Hence by condition 1., $g(x_n) \le f(x_n) \le h(x_n)$ for $n > N$.…
[ Rest of the proof omitted. ]
I understand the rest of the proof, which is basically an application of the Squeeze Theorem of convergent sequences.
- I was wondering why we use an open interval $I$?
- Also, I understand that we pick a sequence $(x_n)$ from the domain of $f$ which tends to $a$. To use this sequence, we also need to make sure the sequence is included in $I$. In the proof they say:
- Since $x_n \rightarrow a$ and $I$ is an open interval, there is an integer $N$ such that $x_n \in I$, for $n > N$.
I get that we show eventually $(x_n)$ will be in $I$, but how is this justified by $I$ being an open interval?

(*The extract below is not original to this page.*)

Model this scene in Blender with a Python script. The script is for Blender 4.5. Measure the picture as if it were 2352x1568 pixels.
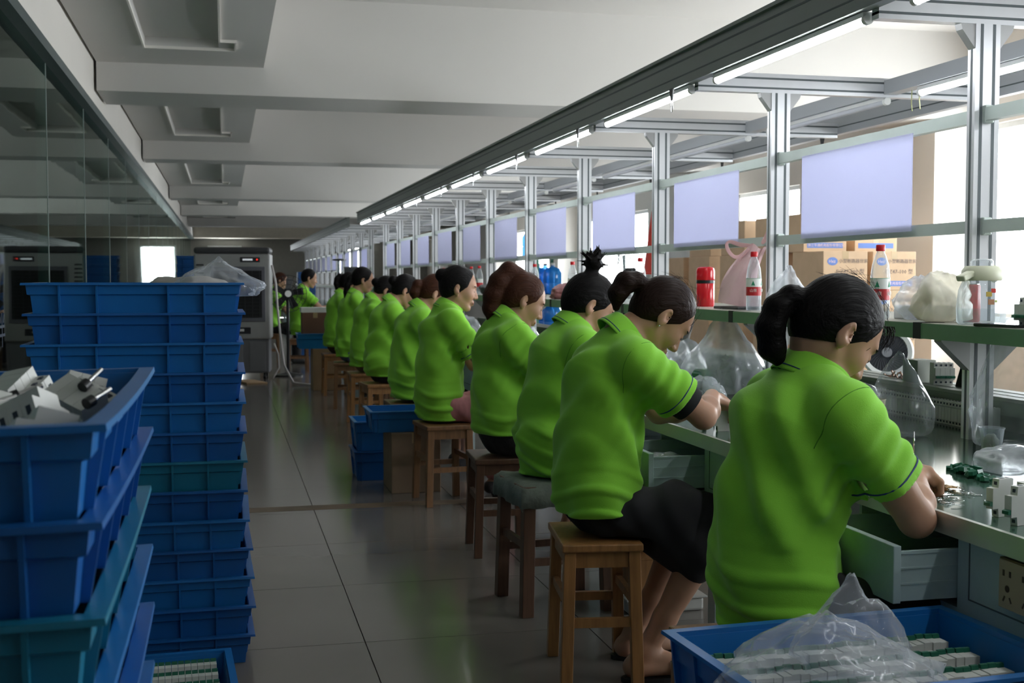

- Lastly, can we always make sure to find a sequence $(x_n)$ in the domain of $f$ which has limit $a$ and fits into an open interval?
Best Answer
The theorem works because $g \le f \le h$ is true for all points in some neighborhood of $a$ (a set of points that includes everything close to $a$ for some level of closeness). On the real line, any neighborhood of a point contains on open interval around that point. Thus the theorem works because $g \le f \le h$ on some open interval containing $a$.
This is not true for closed intervals containing $a$, since then $a$ could be an end point of the interval, and we are not guaranteed that $g\le f\le h$ on the other side. For example $$g(x) = 0\\h(x) = |x|\\f(x) = \begin{cases}1& x< 0\\0 & x \ge 0\end{cases}$$ $g \le f \le h$ on the closed interval $[0,1]$ and $g(0) = f(0) = h(0)$, but $g$ and $h$ are continuous at $0$ while $f$ is not.
That said, if the domain of $f$ lies entirely on one side of $a$, Then it is sufficient that the interval (which must contain $a$) be half-open, or even closed provided it isn't $[a,a]$ for the result to follow. This is because continuity is defined in terms of the domain.